Looks like you have all the prerequisites for calculus and linear algebra.
After geometry, trigonometry, algebra and precalculus, you should be taking calculus.
Should I be taking AP CALC BC or Community College Calculus 1/2. I want to do the hardest thing aviable.

AP CALC BC topics include limits, continuity, derivatives and their applications, integrals and their applications, infinite series and differential equations.

Community College Calculus 1/2
  1. Determine the existence of, estimate numerically and graphically and find analytically the limits of functions.
  2. Determine the continuity of functions at a point or on intervals and to distinguish between the types of discontinuities at a point.
  3. Recognize and determine infinite limits and the relationship to vertical asymptotes.
  4. Determine the derivative of a function using the limit definition and derivative theorems and to understand the correlation of the derivative to finding tangent lines to a graph, finding the slope of a graph at a point and finding the rate of change of a dependent variable with respect to an independent variable.
  5. Demonstrate the ability to determine the derivative and higher order derivatives of a function explicitly and implicitly and to solve related rates problems.
  6. Determine absolute extrema on a closed interval for continuous functions and to use the first and second derivates to analyze and sketch the graph of a function, including determining intervals on which the graph is increasing, decreasing, constant, concave up or concave down and any relative extrema or inflection points.
  7. Recognize and determine limits at infinity and the relationship to horizontal asymptotes.
  8. Determine when the Mean Value Theorem can be applied and use it to solve theoretical and applied problems.
  9. Solve applied optimization problems.
  10. Use differentials and linear approximations to analyze applied problems.
  11. Demonstrate the ability to determine indefinite and definite integrals, use definite integrals to find areas of planar regions, use the Fundamental Theorems of Calculus, and integrate by substitution.
  12. Apply the competencies above to a wide range of functions, including polynomial, rational, algebraic, trigonometric, inverse trigonometric, exponential, logarithmic, hyperbolic and inverse hyperbolic.

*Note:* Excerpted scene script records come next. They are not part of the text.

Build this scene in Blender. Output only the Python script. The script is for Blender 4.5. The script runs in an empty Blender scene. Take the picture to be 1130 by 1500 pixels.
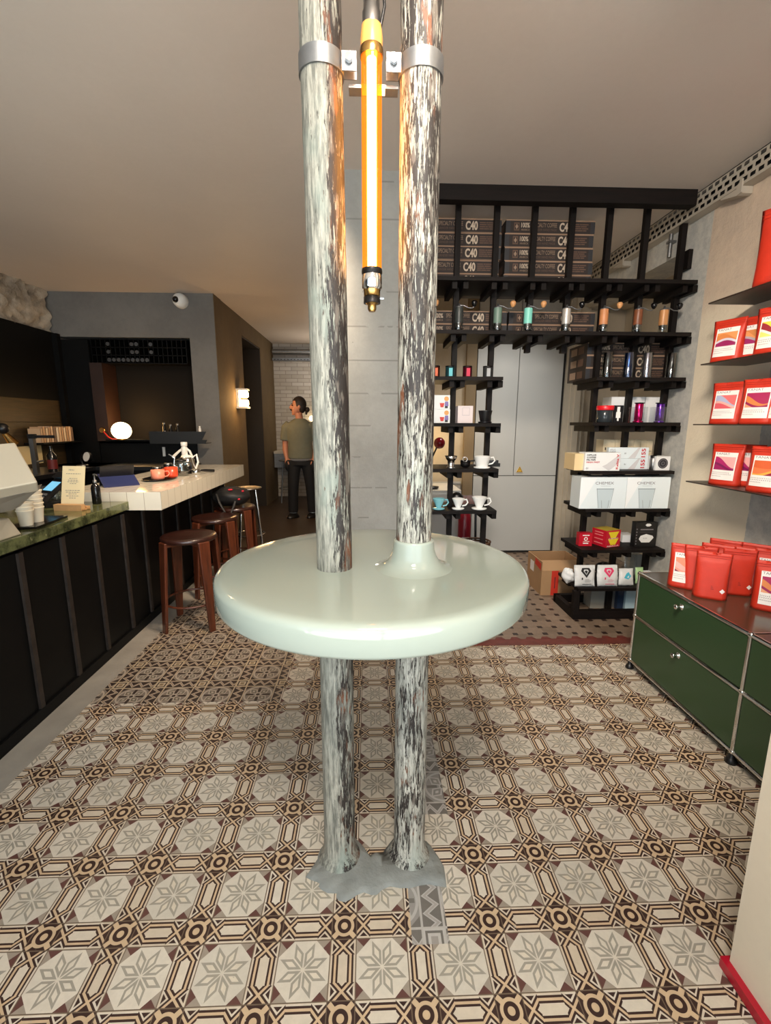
import bpy, math, random
from mathutils import Matrix, Vector
random.seed(4)
PI = math.pi
SC = bpy.context.scene
COL = SC.collection

# ------------------------------------------------------------------ camera geometry (metres, floor z = 0, camera above the origin)
FPX, PITCH, YAW, ROLL, CH = 674.28, .1901, .0383, .0035, 1.416
_fw = Vector((math.sin(YAW)*math.cos(PITCH), math.cos(YAW)*math.cos(PITCH), -math.sin(PITCH)))
_rt0 = Vector((math.cos(YAW), -math.sin(YAW), 0))
_up0 = _rt0.cross(_fw)
_rt = _rt0*math.cos(ROLL)+_up0*math.sin(ROLL)
_up = _up0*math.cos(ROLL)-_rt0*math.sin(ROLL)
def _ray(x, y): return _fw+_rt*((x-565)/FPX)+_up*((750-y)/FPX)
def on_z(x, y, z=0.):
    d = _ray(x, y); return Vector((0, 0, CH))+d*((z-CH)/d.z)
def on_y(x, y, Y):
    d = _ray(x, y); return Vector((0, 0, CH))+d*(Y/d.y)
def on_x(x, y, X):
    d = _ray(x, y); return Vector((0, 0, CH))+d*(X/d.x)

cam = bpy.data.cameras.new('camera'); camo = bpy.data.objects.new('camera', cam); COL.objects.link(camo)
cam.sensor_fit = 'HORIZONTAL'; cam.sensor_width = 36; cam.lens = 36*FPX/1130
cam.clip_start = .02
camo.matrix_world = Matrix(((_rt.x, _up.x, -_fw.x, 0), (_rt.y, _up.y, -_fw.y, 0), (_rt.z, _up.z, -_fw.z, CH), (0, 0, 0, 1)))
SC.camera = camo

# ------------------------------------------------------------------ materials
def lin(c):
    r = []
    for v in c:
        v = v/255.
        r.append(v/12.92 if v <= .04045 else ((v+.055)/1.055)**2.4)
    return (r[0], r[1], r[2], 1)
MATS = {}
def newmat(name):
    m = bpy.data.materials.new(name); m.use_nodes = True
    nt = m.node_tree; b = nt.nodes['Principled BSDF']
    return m, nt, b
def mat(name, rgb, rough=.5, metal=0., vary=.0, scale=8., bump=0., bscale=60., coat=0., emit=None, estr=0., trans=0., stretch=None, rgb2=None, spec=None):
    if name in MATS: return MATS[name]
    m, nt, b = newmat(name)
    b.inputs['Base Color'].default_value = lin(rgb)
    b.inputs['Roughness'].default_value = rough
    b.inputs['Metallic'].default_value = metal
    if spec is not None: b.inputs['Specular IOR Level'].default_value = spec
    if coat: b.inputs['Coat Weight'].default_value = coat; b.inputs['Coat Roughness'].default_value = .08
    if trans: b.inputs['Transmission Weight'].default_value = trans
    if emit: b.inputs['Emission Color'].default_value = lin(emit); b.inputs['Emission Strength'].default_value = estr
    if vary or bump or rgb2:
        tc = nt.nodes.new('ShaderNodeTexCoord'); mp = nt.nodes.new('ShaderNodeMapping')
        nt.links.new(tc.outputs['Object'], mp.inputs['Vector'])
        if stretch: mp.inputs['Scale'].default_value = stretch
    if vary or rgb2:
        n = nt.nodes.new('ShaderNodeTexNoise'); n.inputs['Scale'].default_value = scale; n.inputs['Detail'].default_value = 5
        nt.links.new(mp.outputs[0], n.inputs['Vector'])
        r = nt.nodes.new('ShaderNodeValToRGB')
        c = lin(rgb); c2 = lin(rgb2) if rgb2 else c
        r.color_ramp.elements[0].position = .3; r.color_ramp.elements[1].position = .7
        r.color_ramp.elements[0].color = (c[0]*(1-vary), c[1]*(1-vary), c[2]*(1-vary), 1)
        r.color_ramp.elements[1].color = (min(1, c2[0]*(1+vary)), min(1, c2[1]*(1+vary)), min(1, c2[2]*(1+vary)), 1)
        nt.links.new(n.outputs[0], r.inputs[0]); nt.links.new(r.outputs[0], b.inputs['Base Color'])
    if bump:
        n2 = nt.nodes.new('ShaderNodeTexNoise'); n2.inputs['Scale'].default_value = bscale; n2.inputs['Detail'].default_value = 6
        nt.links.new(mp.outputs[0], n2.inputs['Vector'])
        bp = nt.nodes.new('ShaderNodeBump'); bp.inputs['Strength'].default_value = bump; bp.inputs['Distance'].default_value = .01
        nt.links.new(n2.outputs[0], bp.inputs['Height']); nt.links.new(bp.outputs[0], b.inputs['Normal'])
    MATS[name] = m
    return m

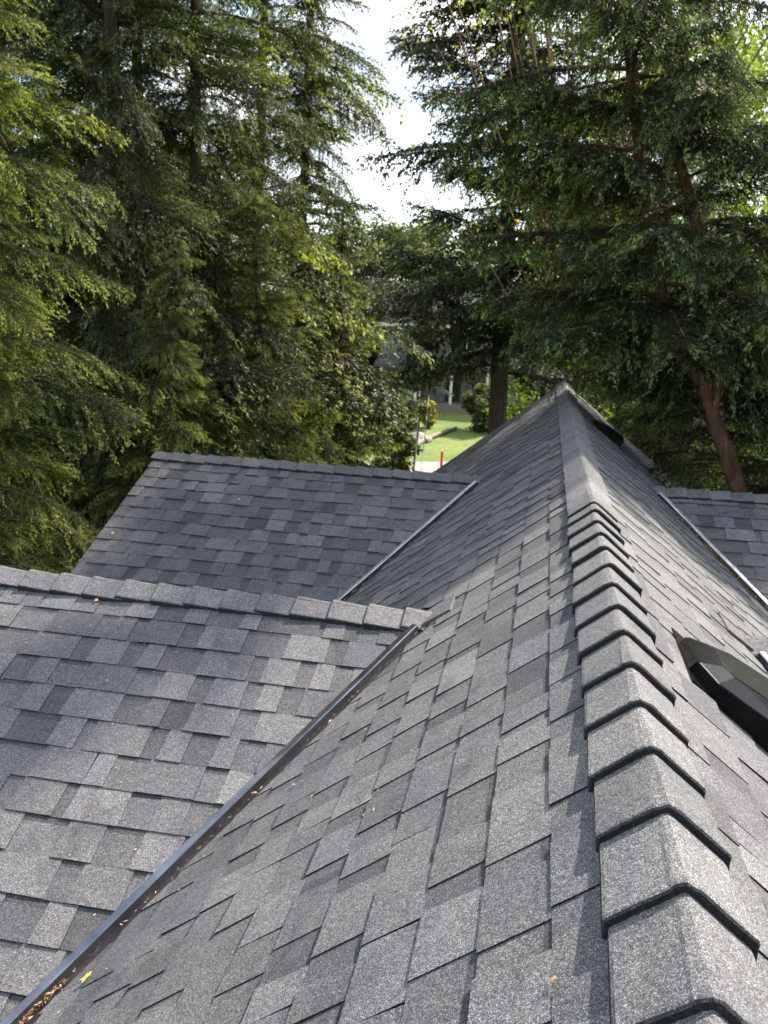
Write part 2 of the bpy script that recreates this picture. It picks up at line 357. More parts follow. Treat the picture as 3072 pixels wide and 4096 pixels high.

  1. Use antiderivatives to evaluate definite integrals, including applications such as determining area, volume of solids of revolution, arc length, area of surfaces of revolution, centroids, work, and fluid forces.
  2. Approximate a definite integral by the Trapezoidal Rule and Simpson’s Rule.
  3. Employ a variety of integration techniques to evaluate special types of integrals, including integration by parts, trigonometric integrals and substitutions, and partial fraction decomposition.
  4. Evaluate limits that result in indeterminate forms, including the application of L’Hôpital’s Rule to evaluate certain types of indeterminate forms.
  5. Evaluate improper integrals, including integrals over infinite intervals, as well as integrals in which the integrand becomes infinite within the interval of integration.
  6. Find, graph, and apply the equations of conics, including conics where the principal axes are not parallel to the coordinate axes.
  7. Determine whether a sequence or series converges or diverges.
  8. Determine the sum of convergent geometric series.
  9. Find the nth Taylor polynomial at a specified center for a function.
  10. Find, differentiate and integrate a power series for a function.
  11. Analyze curves given parametrically (e.g., eliminate the parameter and differentiate parametric equations).
  12. Graph polar equations and find the area of polar regions.
  13. Perform vector operations in the plane and space.
  14. Calculate and apply the dot and cross product of vectors


As a freshman, I took Honors Geometry, next year i plan on taking Honors Algebra 2. Then...
You never say what your goal is. This is a fine path to doing science, but pretty weak for mathematics or computer science. For those you want proofs and lots of discrete math. The geometry you already did will be all that you see of that on the path you're taking.

I also note a lack of statistics, which is pretty much the only thing guaranteed to be useful no matter what you end up doing.